Al meraviglioso personaggio di Marcolini, vecchio tenore italiano, Machado affida un'incredibile storia della creazione (assai convincente pure oggi), cui dedica uno dei brevi capitoli in cui è suddiviso il romanzo e del quale segue qui la parte iniziale:

E, dopo aver bevuto un sorso di liquore, posò il bicchierino e mi espose la storia della creazione, con parole che riassumerò. Dio è il poeta. La musica è di Satana, giovane maestro di grande avvenire, che studiò nel conservatorio del cielo. Rivale di Michele, di Raffaele e di Gabriele, non tollerava che avessero la precedenza nella distribuzione dei premi. Può anche darsi che la musica troppo dolce e mistica degli altri condiscepoli fosse noiosa per il suo genio essenzialmente tragico. Tramò una ribellione che fu scoperta in tempo, ed egli fu espulso dal conservatorio. Tutto sarebbe finito così, se Dio non avesse scritto un libretto d’opera di cui non si interessò, ritenendo che quel genere di passatempo non fosse degno della sua eternità. Satana portò il manoscritto con sé all’inferno. Per dimostrare che valeva più degli altri – e forse per riconciliarsi con il cielo – compose la partitura e, appena l’ebbe finita, la portò al Padreterno.

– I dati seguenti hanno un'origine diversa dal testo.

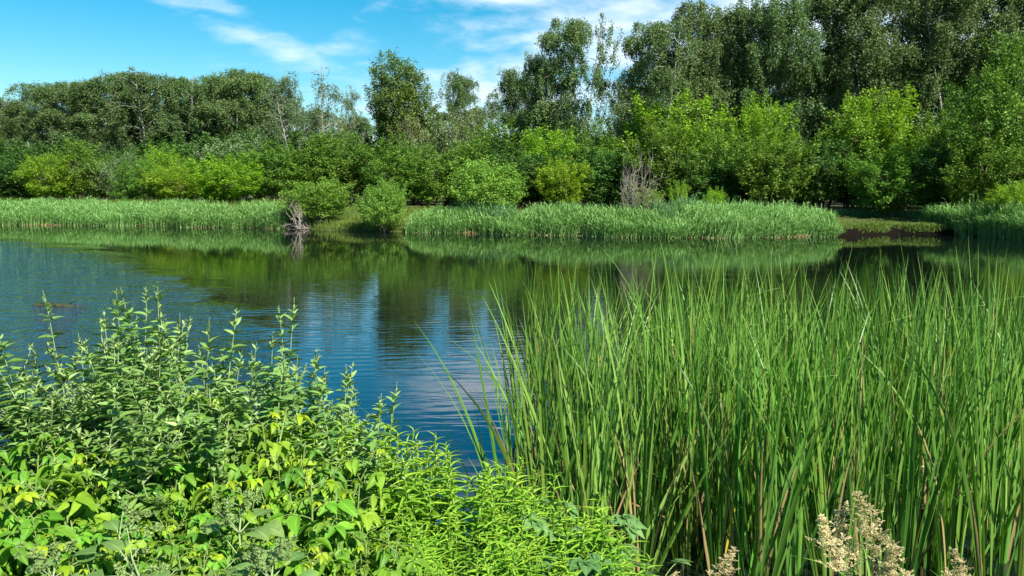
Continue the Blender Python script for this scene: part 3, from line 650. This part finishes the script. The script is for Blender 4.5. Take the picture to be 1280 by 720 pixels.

Il romanzo, uscito nel 1900, è anche un ritratto dell'élite della Rio de Janeiro del Secondo Impero: progressista e liberale da un lato, patriarcale e autoritaria dall'altro (
Roberto Schwarz). E, per concludere, è anche un'analisi dell'incomunicabilità e della dissimulazione tra le persone, che conduce il protagonista Bento a una vecchiaia solitaria, se non, addirittura, alla follia.
Per finire, accenno al fatto che questo Don Casmurro viene paragonato, per citazione stessa fatta da Machado nel corso della narrazione, a un personaggio di una tragedia shakespeariana: non solo non dico quale sia, ma vi consiglio, se intenzionati a leggere il romanzo, di non fare alcuna ricerca a riguardo.
Questa informazione "condiziona" l'interpretazione stessa della vicenda raccontata, che si svela poco alla volta e che continua a sorprenderci anche dopo il nostro congedo da Bentinho!